Wednesday, 25 June 2008

What is it really like here . . . Socially?

Moving to a new place where you know only 2 other adults is hard work.  You have to immediately put on your happy and interested face and, in simple terms, put yourself out there! 

The first six weeks were quite stressful - in all honesty, we were too busy with sorting out the basics to really be in the right frame of mind to meet anyone.  But I guess that when we moved into our house and the kids were in school, that's when things started to change.  When the children started at school, they were both in classes that were slowly being filled up with children as they moved to the city.  O for example, started out as the fourth member of his class - now they are full at 15.  Ella's class was similar and for some reason, Ella's class seem to have the more chatty and sociable mums and that's where it all started!  It wasn't long before I set up a monthly mum's dinner!

One thing that has struck me with living overseas is that most people have a very interesting past.  I have met so many interesting people:

1 -  a British lady who left for Australia on her own about 15 years ago to continue her career.  Is now an Australian passport holder.  She met and married an Irishman, had three children and now has moved to Dubai to live near her brother.
2 - an Iranian family, somehow related to the Iranian royal family (not sure of the connection), who left Persia pre the revolution and moved to London and now Dubai.
3 - a Korean lady, married to a British chap, who lived in London, before moving to Singapore for a few years to have her children and now Dubai.
4 - a British lady, married to a British man, who lived in Paris and then Jamaica for years before stopping off in Dubai for a couple of years while their Australian residency visas are processed and approved.
5 - a Lebanese family who would prefer to be living back in Lebanon, but chose to have their family living here - just in case.  (They are going back to Lebanon for the summer but have back up plans in place, in case the airport shuts and there are bombs - at that point, they drive to Syria and fly back here from there.)  It's another world from the one I'm used to.

Everyone has a story to tell.

Making new friends from scratch is a bit like dating.  You will inevitably meet loads of people: some of whom you just don't like the look of (sounds brutal, but it's true); some you don't agree with on many levels; and then there will be a gem that is worth plucking out of the crowd and getting to know better.  Tim I think has found this aspect quite hard, but as I can have quite a good time talking to a brick wall, it's been easier for me.

I have met other people through various introductions (like at the Polo we went to in February) and the friendship circle is now widening very well.  We have friends from all over the globe - Australia, South Africa, Germany, France, Malaysia . . .  Birmingham!!  Socially, we have a cracking time.  Most weekends we are out at somebody's house for dinner and a swim.  We now have to put the kids back to bed at lunchtime for a couple of hours as most of the socialising (because of the heat) takes place in the early evening.  Every now and then, we go out for Friday brunch with some other people which is a big deal here in Dubai and most of the big hotels vie for your money to get you to eat in their place.  For a set price, you eat for hours with all kinds of food available - there are usually children's playrooms attached so that the adults can have a leisurely time while the kids are entertained.  You then stagger home and don't eat for a week!  There are also the inevitable round of children's parties, which is as much of an excuse for the adults to get together and chat, as it is for the celebration of the child's birthday!

Now that we have a housemaid and a built-in babysitter, we are also able to go out in the evenings.
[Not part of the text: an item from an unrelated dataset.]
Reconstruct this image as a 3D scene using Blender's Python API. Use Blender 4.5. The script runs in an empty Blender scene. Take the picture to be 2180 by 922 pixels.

Sometimes it's the cinema which is big business here as it's a very popular past-time.  Tickets are 30 Dhs each, which is about 4.50, but if you pay with an HSBC credit card, it is a welcome BOGOF (buy one, get one free) so it's a cheap thing to do in the evenings.  We also go out for dinner with friends - if we want alcohol then we have no option but to go to one of the big (and expensive) hotels, but if we are willing to forego the booze, there are many, many delightful places. 

Before I started work, I would also meet people for coffee or lunch during the week.  Whoever said that housewives out here have a tough time out here are lying . . . . . last week alone was very busy - along with root canal treatment (ouch) I also had many lovely coffees, lunches and breakfasts with my friends.  It's all very civilised, but can get expensive if you're not careful!  I needed more money to be social so have a job.  Now I have the job but less time - a vicious circle!!!  However, I still have that one day a week to cram it all in!

It is fair to say that we are working - and playing - hard.

In the summer though, everything changes.  The expat community start to move out in early July, to return in late August.  Ourselves included - we are back to Blighty to meet up with family and our other set of, equally valuable, friends there.


Rebicmel said...

Are you related to Keith Hillman who lives in England? Hi I'm Missy from the US. Your children are cute.

Alice, Tim, Oliver & Eleanor Hillman said...

Yes, Keith is Tim's father. Hope you like the blog.

Rebicmel said...

It's a fun blog to read. I think it's fascinating to be able to visit others from across the world via blogs.